Indelli snocciola i numeri, per far capire le proporzioni: le invasioni barbariche avvenivano in un Impero romano d’Occidente che in tutto non contava più di 25 milioni di abitanti. I barbari, in compenso, non erano più di mezzo milione. C’è poi un altro fattore da considerare: quei movimenti di popolazioni avvenivano in un contesto dove i «diritti umani» non esistevano e la legge del più forte era largamente accettata come norma regolativa fondamentale delle relazioni umane. La violenza, tanto offensiva che difensiva, era incontestata e non dava adito a obiezioni. Chi invadeva, lo faceva con la forza, chi si difendeva, pure. Una sorta di meccanismo darwiniano, che nella sua brutalità aveva tuttavia un’onestà di fondo. Cosa un po’ diversa da uno scenario come quello attuale, in cui un presunto diritto universale che passa sopra agli ordinamenti postivi imporrebbe solo e soltanto l’accoglienza.
Anche la storia degli europei migrati dall’altra parte dell’Atlantico non è paragonabile ai movimenti demografici di oggi.
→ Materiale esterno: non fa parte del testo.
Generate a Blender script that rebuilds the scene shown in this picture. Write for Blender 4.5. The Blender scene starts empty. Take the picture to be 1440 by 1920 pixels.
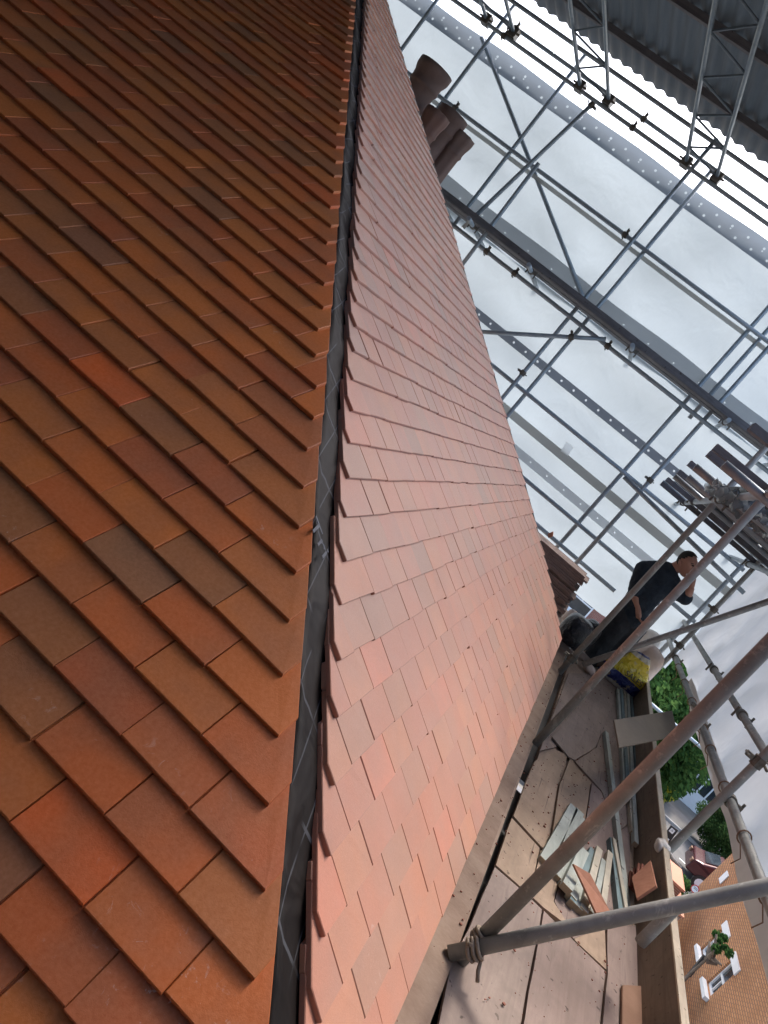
import bpy, math, random
import numpy as np
from mathutils import Vector, Matrix
random.seed(7)
rnd = random.Random(11)
RAD = math.radians
ZF = -0.37
scene = bpy.context.scene
COL = scene.collection

# ---------------------------------------------------------------- camera
CR = np.array([[0.2751036684642417, -0.7337248199095268, 0.621261507133871],
               [-0.025424253610610424, -0.6515213303786703, -0.7582041699898192],
               [0.9610783417213499, 0.1927896384932033, -0.19789031397165466]])
CC = np.array([-0.87649222, 0.34186278, 1.0772807])
CF = 1590.65
cam = bpy.data.cameras.new('camera')
camo = bpy.data.objects.new('camera', cam)
COL.objects.link(camo)
cam.sensor_fit = 'VERTICAL'
cam.sensor_height = 36.0
cam.lens = CF * 36.0 / 1920.0
cam.clip_start = 0.02
cam.clip_end = 2000
rm = Matrix([[CR[0][i], -CR[1][i], -CR[2][i]] for i in range(3)]).to_4x4()
rm.translation = Vector(CC)
camo.matrix_world = rm
scene.camera = camo

# ---------------------------------------------------------------- sky, sun, exposure
SUN_EL, SUN_AZ = RAD(52), RAD(91)
world = bpy.data.worlds.new('World')
scene.world = world
world.use_nodes = True
wn = world.node_tree
for n in list(wn.nodes):
    wn.nodes.remove(n)
sky = wn.nodes.new('ShaderNodeTexSky')
sky.sky_type = 'NISHITA'
sky.sun_disc = False
sky.sun_elevation = SUN_EL
sky.sun_rotation = SUN_AZ
sky.dust_density = 4.0
sky.air_density = 1.0
bg = wn.nodes.new('ShaderNodeBackground')
bg.inputs['Strength'].default_value = 0.15
wo = wn.nodes.new('ShaderNodeOutputWorld')
wn.links.new(sky.outputs[0], bg.inputs[0])
wn.links.new(bg.outputs[0], wo.inputs[0])
sun = bpy.data.lights.new('sun', 'SUN')
sun.energy = 1.0
sun.angle = RAD(10)
sun.color = (1.0, 0.95, 0.88)
suno = bpy.data.objects.new('sun', sun)
COL.objects.link(suno)
sdir = Vector((math.sin(SUN_AZ) * math.cos(SUN_EL), math.cos(SUN_AZ) * math.cos(SUN_EL), math.sin(SUN_EL)))
suno.rotation_euler = sdir.to_track_quat('Z', 'Y').to_euler()
suno.location = (20, 0, 30)
scene.view_settings.view_transform = 'Standard'
scene.view_settings.look = 'None'
scene.view_settings.gamma = 1
scene.view_settings.exposure = 1.86
scene.render.engine = 'CYCLES'
scene.cycles.max_bounces = 10
scene.cycles.transmission_bounces = 6
scene.cycles.transparent_max_bounces = 12

# ---------------------------------------------------------------- helpers
def ray(px, py):
    return np.array([(px - 720) / CF, (py - 960) / CF, 1.0]) @ CR

def at(px, py, ax, v):
    """the point of the plane {axis ax = v} seen at photo pixel px,py"""
    d = ray(px, py)
    t = (v - CC[ax]) / d[ax]
    return Vector(CC + t * d)

def tag(o, label=None, cat=None, group=None, kind=None):
    if label: o['label'] = label
    if cat: o['category'] = cat
    if group: o['group'] = group
    if kind: o['kind'] = kind
    return o

def empty(name, loc, label=None, cat=None, group=None):
    o = bpy.data.objects.new(name, None)
    COL.objects.link(o)
    o.location = loc
    o.empty_display_size = 0.1
    return tag(o, label, cat, group)

class MB:
    def __init__(s):
        s.v = []; s.f = []; s.a = []; s.uv = {}
    def add(s, vs, fs, tone=None):
        b = len(s.v)
        s.v += [tuple(v) for v in vs]
        for f in fs:
            s.f.append([i + b for i in f])
            s.a.append(tone if tone is not None else 0.5)
        return b
    def hexa(s, p, tone=None):
        """8 corners: bottom 4 (ccw) then top 4"""
        s.add(p, [(3, 2, 1, 0), (4, 5, 6, 7), (0, 1, 5, 4), (1, 2, 6, 5), (2, 3, 7, 6), (3, 0, 4, 7)], tone)
    def box(s, c, size, rot=None, tone=None):
        hx, hy, hz = size[0] / 2, size[1] / 2, size[2] / 2
        ps = [Vector(q) for q in ((-hx, -hy, -hz), (hx, -hy, -hz), (hx, hy, -hz), (-hx, hy, -hz), (-hx, -hy, hz), (hx, -hy, hz), (hx, hy, hz), (-hx, hy, hz))]
        if rot is not None:
            ps = [rot @ q for q in ps]
        s.hexa([q + Vector(c) for q in ps], tone)
    def bar(s, a, b, w, h, up=(0, 0, 1), tone=None):
        a, b = Vector(a), Vector(b)
        d = (b - a).normalized()
        u = Vector(up)
        x = d.cross(u).normalized()
        u = x.cross(d)
        q = [x * (sx * w / 2) + u * (sz * h / 2) for sx, sz in ((-1, -1), (1, -1), (1, 1), (-1, 1))]
        ps = [a + k for k in q] + [b + k for k in q]
        s.add(ps, [(0, 1, 2, 3), (7, 6, 5, 4), (4, 5, 1, 0), (5, 6, 2, 1), (6, 7, 3, 2), (7, 4, 0, 3)], tone)
    def prism(s, poly, z0, z1, tone=None):
        n = len(poly)
        vs = [(p[0], p[1], z0) for p in poly] + [(p[0], p[1], z1) for p in poly]
        fs = [tuple(reversed(range(n))), tuple(range(n, 2 * n))]
        fs += [(i, (i + 1) % n, n + (i + 1) % n, n + i) for i in range(n)]
        s.add(vs, fs, tone)
    def tube(s, pts, r, n=10, cap=True, hollow=False, tone=None):
        pts = [Vector(p) for p in pts]
        rings = []
        ref = None
        for i, p in enumerate(pts):
            d = (pts[min(i + 1, len(pts) - 1)] - pts[max(i - 1, 0)]).normalized()
            if ref is None:
                ref = Vector((0, 0, 1)) if abs(d.z) < 0.9 else Vector((1, 0, 0))
            x = d.cross(ref).normalized(); y = x.cross(d).normalized(); ref = y
            rr = r[i] if isinstance(r, (list, tuple)) else r
            rings.append([p + (x * math.cos(2 * math.pi * k / n) + y * math.sin(2 * math.pi * k / n)) * rr for k in range(n)])
        vs = [v for ring in rings for v in ring]
        fs = []
        for i in range(len(pts) - 1):
            for k in range(n):
                fs.append((i * n + k, i * n + (k + 1) % n, (i + 1) * n + (k + 1) % n, (i + 1) * n + k))
        if cap:
            fs.append(tuple(reversed(range(n))))
            fs.append(tuple(range((len(pts) - 1) * n, len(pts) * n)))
        s.add(vs, fs, tone)
    def lathe(s, prof, c, n=24, axis=None, tone=None, wob=0):
        rot = Matrix.Identity(3)
        vs = []
        for (r, z) in prof:
            for k in range(n):
                a = 2 * math.pi * k / n
                rr = r * (1 + wob * math.sin(a * 8))
                vs.append(Vector(c) + Vector((rr * math.cos(a), rr * math.sin(a), z)))
        fs = []
        for i in range(len(prof) - 1):
            for k in range(n):
                fs.append((i * n + k, i * n + (k + 1) % n, (i + 1) * n + (k + 1) % n, (i + 1) * n + k))
        s.add(vs, fs, tone)
    def build(s, name, mat, parent=None, smooth=False, recalc=False):
        me = bpy.data.meshes.new(name)
        me.from_pydata(s.v, [], s.f)
        if any(a != 0.5 for a in s.a):
            at_ = me.attributes.new('tone', 'FLOAT', 'FACE')
            at_.data.foreach_set('value', s.a)
        if smooth:
            me.polygons.foreach_set('use_smooth', [True] * len(me.polygons))
        me.materials.append(mat)
        me.update()
        o = bpy.data.objects.new(name, me)
        COL.objects.link(o)
        if parent is not None:
            o.parent = parent
            o.matrix_parent_inverse = Matrix.Translation(-Vector(parent.location))
        return o

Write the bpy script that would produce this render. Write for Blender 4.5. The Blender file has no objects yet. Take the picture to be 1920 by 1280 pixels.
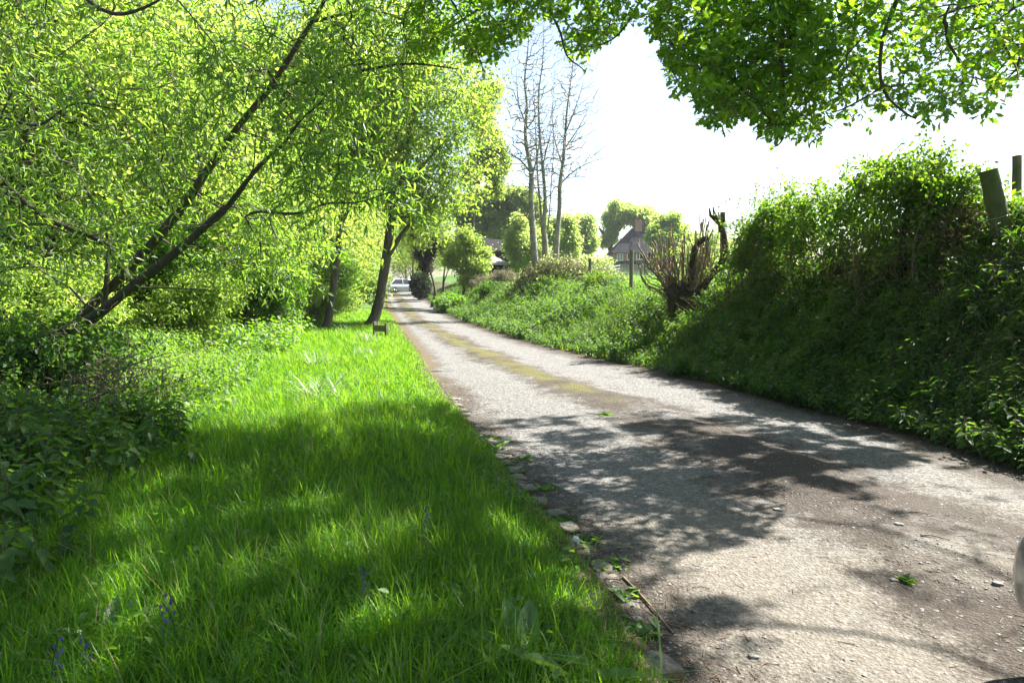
import bpy, math, random
import numpy as np
from mathutils import Vector
R = math.radians
scene = bpy.context.scene
COL = scene.collection

# ------------------------------------------------------------------ camera, sky, sun, exposure
CAM_Z, PITCH, F = 1.6, R(4.7), 1280.0
cam = bpy.data.cameras.new('camera'); cam.lens = 24; cam.sensor_width = 36; cam.clip_end = 3000; cam.clip_start = 0.05
camo = bpy.data.objects.new('camera', cam); COL.objects.link(camo)
camo.location = (0, 0, CAM_Z); camo.rotation_euler = (R(90) - PITCH, 0, 0)
scene.camera = camo
SUN_AZ, SUN_EL = R(62), R(50)          # azimuth measured from +Y towards +X
w = bpy.data.worlds.new('World'); scene.world = w; w.use_nodes = True
nt = w.node_tree; bg = nt.nodes['Background']
sky = nt.nodes.new('ShaderNodeTexSky'); sky.sky_type = 'NISHITA'; sky.sun_disc = False
sky.sun_elevation = SUN_EL; sky.sun_rotation = SUN_AZ; sky.air_density = 1.0; sky.dust_density = 1.6; sky.ozone_density = 1.0
nt.links.new(sky.outputs[0], bg.inputs[0]); bg.inputs[1].default_value = 0.06
sl = bpy.data.lights.new('sun', 'SUN'); sl.energy = 5.0; sl.angle = R(0.53); sl.color = (1.0, 0.965, 0.90)
so = bpy.data.objects.new('sun', sl); COL.objects.link(so)
SUN = Vector((math.sin(SUN_AZ) * math.cos(SUN_EL), math.cos(SUN_AZ) * math.cos(SUN_EL), math.sin(SUN_EL)))
so.rotation_euler = SUN.to_track_quat('Z', 'Y').to_euler(); so.location = (20, 20, 40)
scene.view_settings.view_transform = 'Standard'; scene.view_settings.look = 'None'
scene.view_settings.exposure = 2.4; scene.view_settings.gamma = 1.0
scene.cycles.max_bounces = 8; scene.cycles.transmission_bounces = 6; scene.cycles.diffuse_bounces = 4
scene.cycles.use_denoising = True
random.seed(5); rng = np.random.default_rng(11)

# ------------------------------------------------------------------ pixel helpers (photo pixels 1920x1280)
def ray(px, py):
    cx, cy = (px - 960) / F, (640 - py) / F
    return (cx, math.cos(PITCH) + cy * math.sin(PITCH), -math.sin(PITCH) + cy * math.cos(PITCH))
def P(px, py, Y):
    d = ray(px, py); t = Y / d[1]
    return np.array((d[0] * t, Y, CAM_Z + d[2] * t))
def G(px, py, z=0.0):
    d = ray(px, py); t = (z - CAM_Z) / d[2]
    return (d[0] * t, d[1] * t)
def proj(v):
    v = np.asarray(v, float); x, y, z = v[..., 0], v[..., 1], v[..., 2] - CAM_Z
    dep = y * math.cos(PITCH) - z * math.sin(PITCH); up = y * math.sin(PITCH) + z * math.cos(PITCH)
    dd = np.where(dep > 0.1, dep, 0.1)
    return 960 + F * x / dd, 640 - F * up / dd, dep

# ------------------------------------------------------------------ terrain
LP = [G(*p) for p in [(1262,1280),(1165,1130),(1072,1010),(965,895),(880,790),(838,740),(805,700),(787,660),(768,635),(745,605),(731,582),(722,566)]]
RP = [G(*p) for p in [(1920,890),(1700,815),(1500,765),(1330,720),(1200,690),(1110,672),(1000,645),(920,620),(860,600),(825,582),(795,566)]]
def edge(pts, near, far):
    ys = [p[1] for p in pts]; xs = [p[0] for p in pts]
    ys = [-30] + ys + [ys[-1] + 30, ys[-1] + 400]
    xs = [near] + xs + [xs[-1] + far * 30, xs[-1] + far * 400]
    return lambda y: np.interp(y, ys, xs)
XL = edge(LP, 5.5, -0.2); XR = edge(RP, 8.5, -0.2)
def sstep(a, b, x):
    t = np.clip((np.asarray(x, float) - a) / (b - a), 0, 1); return t * t * (3 - 2 * t)
def wob(x, y, s=1.0):
    return (np.sin(1.7*x*s + 0.6*y*s) + np.sin(-0.9*x*s + 1.9*y*s + 1.3) + np.sin(2.9*x*s + 2.3*y*s + 4.1) * 0.6) / 2.6
MND = P(1035, 520, 32)
def bankW(y): return np.interp(y, [-20, 3, 8.5, 15, 20, 26, 32, 60, 200], [2.3, 2.3, 2.4, 3.3, 3.6, 4.2, 3.8, 3.4, 3.4])
def bankH(y): return np.interp(y, [-20, 3, 8.5, 12, 15, 20, 26, 32, 45, 60, 200], [2.2, 2.3, 2.3, 2.0, 1.65, 1.45, 1.4, 1.5, 1.3, 1.1, 1.0])
def H(x, y):
    x = np.asarray(x, float); y = np.asarray(y, float)
    zl = 0.02 * np.clip(y - 40, 0, 60)
    tl = XL(y) - x; tr = x - XR(y)
    z = zl + np.where(tl > 0, 0.06 * sstep(0, .12, tl) + 0.05 * wob(x, y, .9) * sstep(.2, 1, tl) + 0.35 * sstep(3.5, 9, tl) + 0.15*wob(x,y,.25)*sstep(4,10,tl), 0)
    W = bankW(y)
    b = bankH(y) * sstep(0, 1, tr / W * .93 + .0) + 0.1 * wob(x, y, 1.3) * sstep(.2, 1.2, tr)
    b = b + (0.012 * np.clip(tr - W, 0, 40) + 0.015 * np.clip(y - 25, 0, 75)) * sstep(0, 6, tr - W)
    b = b + 0.95 * np.exp(-(((x - MND[0]) / 1.7) ** 2 + ((y - MND[1]) / 2.6) ** 2))
    return z + np.where(tr > 0, b, 0)

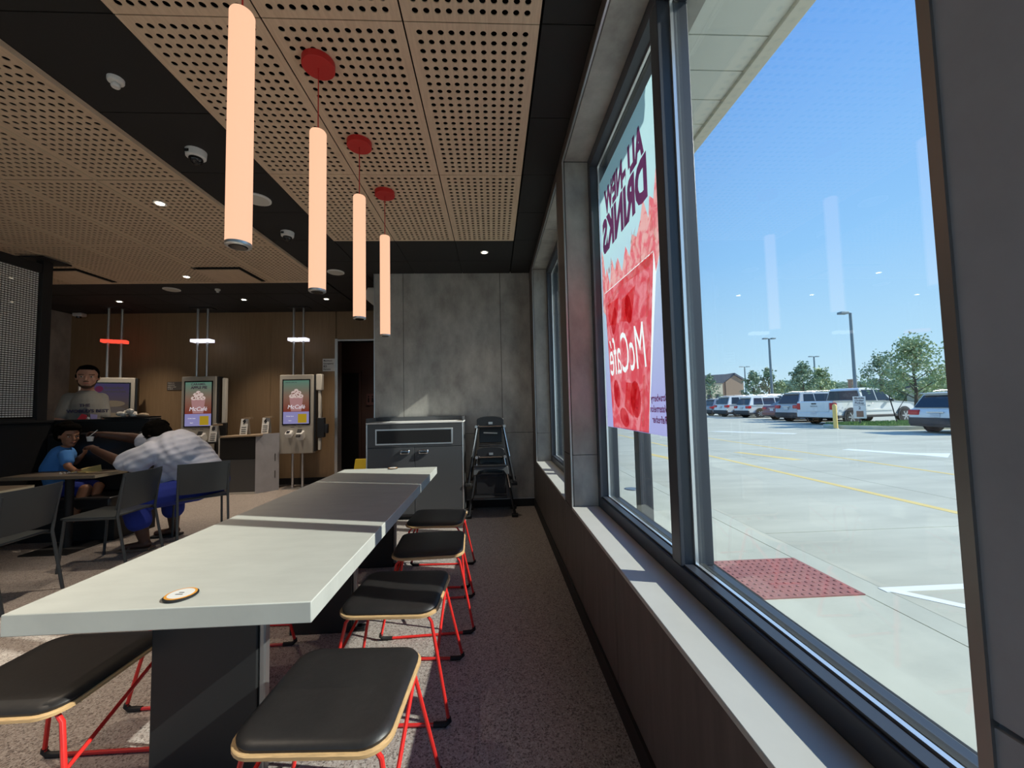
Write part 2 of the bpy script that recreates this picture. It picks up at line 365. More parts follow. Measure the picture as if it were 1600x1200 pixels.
# ---- windows
def window(n, a, b, mull):
    w = root('window_%d' % n, (.76, (a+b)/2, ZS), kind='structure')
    put('bottom_rail', bx(.70, .83, a, b, ZS-.01, ZS+.065), M['frame'], w, bevel=.003)
    put('rail_step', bx(.712, .745, a+.05, b-.05, ZS+.066, ZS+.074), M['frame'], w)
    put('top_rail', bx(.70, .83, a, b, ZH-.065, ZH+.01), M['frame'], w, bevel=.003)
    st = [(a, a+.055), (b-.055, b)]+[(m_-.037, m_+.037) for m_ in mull]
    for y0, y1 in st: put('mullion', bx(.70, .83, y0, y1, ZS+.066, ZH-.066), M['frame'], w, bevel=.003)
    st.sort()
    for (p0, p1), (q0, q1) in zip(st, st[1:]):
        put('glass_pane', bx(.765, .771, p1-.003, q0+.003, ZS+.06, ZH-.06), M['glass'], w)
        for args in ((.752, .764, p1, q0, ZS+.066, ZS+.078), (.752, .764, p1, q0, ZH-.078, ZH-.066), (.752, .764, p1, p1+.010, ZS+.078, ZH-.078), (.752, .764, q0-.010, q0, ZS+.078, ZH-.078)):
            put('glazing_bead', bx(*args), M['bead'], w)
        for args in ((.772, .79, p1, q0, ZS+.066, ZS+.075), (.772, .79, p1, q0, ZH-.075, ZH-.066)): put('outer_gasket', bx(*args), M['rubber'], w)
window(0, *W0, [-.95]); window(1, *W1, [1.537]); window(2, *W2, [3.93])
# ---- grey back wall with its tiles
wb = put('wall_back', bx(-1.555, .834, YB+.012, 5.6, -.05, 3.3), M['black'], kind='structure')
put('return_wall', bx(-1.56, -1.44, 5.6, 9.2, -.05, 3.3), M['tealwall'], wb)
for x0, x1 in ((-1.56, -1.18), (-1.18, .116), (.116, XW)):
    for z0, z1 in ((.10, .964), (.964, ZC+.02)):
        put('wall_tile', bx(x0+.0025, x1-.0025, YB, YB+.012, z0+.0025, z1-.0025), M['tile'], wb, bevel=.0015, seg=1)
put('corner_trim', bx(-1.566, -1.556, YB-.004, YB+.012, 0, ZC), M['alu'], wb)
put('cover_strip', bx(-1.56, XW, YB-.006, YB, .098, .108), M['alu'], wb)
put('baseboard_back', bx(-1.56, XW, YB-.012, YB+.01, 0, .098), M['base'], kind='structure')
# ---- far oak wall, opening and corridor
wf = put('wall_far', bx(XL, -2.86, YF+.01, YF+.16, -.05, 3.3), M['wood'], kind='structure')
put('lintel', bx(-2.86, -1.56, YF+.01, YF+.16, 2.57, 3.3), M['wood'], wf)
for k in range(4): put('oak_panel', bx(-7.47+1.1525*k+.0015, -7.47+1.1525*(k+1)-.0015, YF-.012, YF+.01, .12, ZC), M['wood'], wf)
put('oak_panel', bx(-2.83, -1.57, YF-.012, YF+.01, 2.60, ZC), M['wood'], wf)
put('opening_trim', bx(-2.87, -2.82, YF-.03, YF+.16, 0, 2.61), M['alu'], wf); put('opening_trim', bx(-2.82, -1.57, YF-.02, YF+.16, 2.57, 2.60), M['alu'], wf)
put('baseboard_far', bx(-7.47, -2.87, YF-.022, YF, 0, .115), M['base'], kind='structure')
wc = put('wall_corridor', bx(-4.2, -1.4, 9.05, 9.2, -.05, 3.2), M['tealwall'], kind='structure')
put('side_wall', bx(-3.9, -3.8, 7.46, 9.05, -.05, 3.2), M['tealwall'], wc)
d = root('door_1', (-3.2, 9.04, 0), kind='structure')
put('door_leaf', bx(-3.75, -3.02, 9.0, 9.04, 0, 2.13), M['black'], d, bevel=.004)
put('door_frame', bx(-3.02, -2.97, 8.99, 9.05, 0, 2.18), M['tealwall'], d)
put('door_handle', MB().tube([(-3.08, 8.98, 1.0), (-3.16, 8.98, 1.0)], .01), M['chrome'], d)
wl = put('wall_left', bx(XL-.15, XL, YR, 9.2, -.05, 3.3), M['tile'], kind='structure')
put('wing_wall', bx(XL, -7.47, 6.2, YF, 0, 3.2), M['tile'], wl)
wq = put('wall_rear', bx(XL-.15, .95, YR-.15, YR, -.05, .63), M['tile'], kind='structure')
put('header', bx(XL-.15, .95, YR-.15, YR, 3.04, 3.4), M['tile'], wq)
for a in (XL-.15, -5.0, -2.4, .30): put('pillar', bx(a, a+.25 if a > -7 else a+.6, YR-.15, YR, .63, 3.04), M['tile'], wq)
w3 = root('window_3', (-3.3, YR, .63), kind='structure')  # unseen rear windows, added so daylight fills the room from behind
for a, b in ((-7.15, -5.0), (-4.75, -2.4), (-2.15, .30)):
    put('glass_pane', bx(a+.05, b-.05, YR-.08, YR-.074, .69, 2.98), M['glass'], w3)
    for q in ((a, a+.055, .63, 3.04), (b-.055, b, .63, 3.04), (a+.055, b-.055, .63, .70), (a+.055, b-.055, 2.97, 3.04)): put('frame_rail', bx(q[0], q[1], YR-.13, YR-.01, q[2], q[3]), M['frame'], w3)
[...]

All’epoca, scrive Indelli, «si emigrava verso tali territori per il semplice fatto che si trattava di nazioni in costruzione, in piena fase di sviluppo, di popolamento e di assestamento politico-istituzionale». Anche le ingenti risorse presenti in quei luoghi sono divenute tali solo a contatto con una civiltà che le ha sapute sfruttare. Ciò non toglie, tuttavia, che dal punto di vista delle popolazioni autoctone l’arrivo degli europei possa legittimamente essere visto come una iattura. Ed è proprio questo aspetto prospettivistico che manca ai sostenitori dei paragoni storici azzardati: anche ammesso che certi fenomeni siano confrontabili, se «le migrazioni ci sono sempre state» è anche vero che esse hanno incontrato sempre resistenze. L’eccezionalità del caso presente è nel fatto che si pretenderebbe la totale passività degli invasi.
Il saggio di Indelli, assolutamente condivisibile nei presupposti di fondo e nelle argomentazioni storiche, termina con una domanda: «Forse che, guardando anche alla contemporaneità, e in un futuro non molto lontano, la “salvezza” dell’Europa possa venire da Oriente?». La questione non è ulteriormente argomentata, ma la citazione successiva lascia intendere che questo Oriente sia quello russo. Giova tuttavia ricordare che la Russia ha tassi di fecondità paragonabili a quelli europei e un presidente che anche recentemente ha ribadito la natura intangibile del carattere multirazziale e multiculturale della Federazione, per non parlare dell’«antinazismo» paranoide che funge ormai da ideologia di Stato. Il che ci porta a concludere che la salvezza dell’Europa, semmai ci sarà, verrà sempre e solo dall’Europa stessa.